A propos d’allocations, la nouvelle politique mise en oeuvre par le
président Reagan consiste à les réduire afin de
diminuer les dépenses du gouvernement. Au plus fort de la récession
qui dura de 1973 à 1975, plus de 75 % des Américains au
chômage (ils étaient près de 8 millions et demi)
percevaient une aide. En décembre 1981, ce chiffre était
tombé à 37 %.
Hélas, le chômage n’affecte pas que les Etats-Unis. Au
Canada, les sans emploi représentent 8,6 % de la population active
; en France, 8,7 % en Italie 9,1 %, en République Fédérale
7,3 % et en Grande Bretagne, où le gouvernement suit une politique
économique et monétaire assez voisine de celle des Etats-Unis,
le triste record est battu avec 12,7 %.
QUI EST ATTEINT ?
Tous les Américains ne sont pas affectés de la même
façon par le chômage. Bien sûr, ce sont les travailleurs
les moins qualifiés ou ceux qui appartiennent aux minorités
qui souffrent le plus. Le taux de chômage chez les Noirs est de
17,4 % et chez les jeunes de 21,7 %. Si ces jeunes ont le malheur d’être
aussi des Noirs, le pourcentage atteint 39,6 %.
Il existe également une catégorie de « travailleurs
» particulièrenient remarquable. C’est celle des «
travailleurs qui ont perdu espoir », en d’autres termes, ceux
qui, au cours des quatre dernières semaines, n’ont pas cherché
d’emploi. Ils ne sont plus considérés comme chômeurs
bien qu’on en compte 1 200 000. Il y a aussi ceux qui ont dû se
contenter d’un travail à mi-temps ou à temps partiel et
qui ne sont pas plus de 5400000.
Les industries le plus durement touchées sont l’automobile et
le bâtiment, avec, pour la première, un taux de chômage
de 21,7 %, et de 18% pour la seconde. Les fonctionnaires ne sont guère
mieux lotis puisque le président veut dégraisser les effectifs,
comme on dit, et licencie même une partie des fonctionnaires qui
ont pour tâche de distribuer les allocations chômage.

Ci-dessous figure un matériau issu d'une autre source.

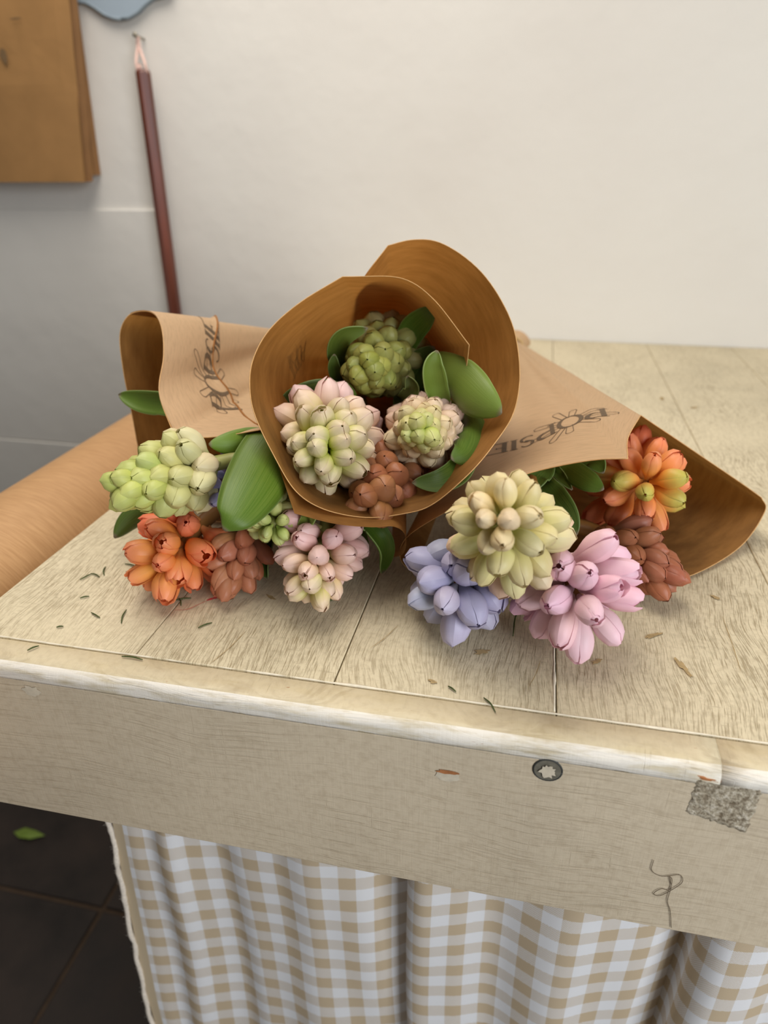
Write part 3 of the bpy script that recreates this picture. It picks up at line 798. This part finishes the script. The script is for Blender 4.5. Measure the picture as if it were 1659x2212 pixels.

A titre d’exemple, Time cite le cas d’un vendeur d’automobiles de Californie
célibataire qui, en des temps plus heureux, gagnait environ 2
000 dollors par mois, soit environ 12 000 francs lourds. Lorsque les
ventes de voitures ont baissé il s’est retrouvé avec un
revenu mensuel ramené à 250 dollars, soit 1 500 francs.
A 54 ans, avec une formation professionnel. le qui n’est plus adaptée
aux techniques nouvelles, il n’a pas pu trouver d’autre emploi et vit
depuis un an dans les locaux d’une Mission qui lui fournit les repas,
un lit dans une chambre de 8 personnes et une allocation hebdomadaire
de 8 dollars, soit 48 francs.
QUEL AVENIR ?
Toutes ces statistiques sinistres rie peuvent qu’éclairer davantage une situation depuis longtemps connue de nos lecteurs. La crise actuelle a essentiellement pour cause une redistribution des cartes. De nombreux pays ont, depuis peu, atteint l’ère industrielle et sont de dangereux concurrents pour les pays industrialisés depuis longtemps, habitués à un niveau de vie élevé dont les entreprises ne peuvent plus faire les frais. Pour survivre, les producteurs réduisent au maximum leurs dépenses et licencient, se privant ainsi de clients qu’elles doivent rechercher à l’étranger où la concurrence est vive. Les robots n’ont encore fait qu’une apparition timide mais cela ne va pas durer. Alors le chômage va continuer à croître globalement même si on enregistre une légère reprise dans les mois qui viennent. Une seule solution : le partage du travail que les machines ne peuvent accomplir mais sur des bases complètement nouvelles, celles de l’Economie Distributive.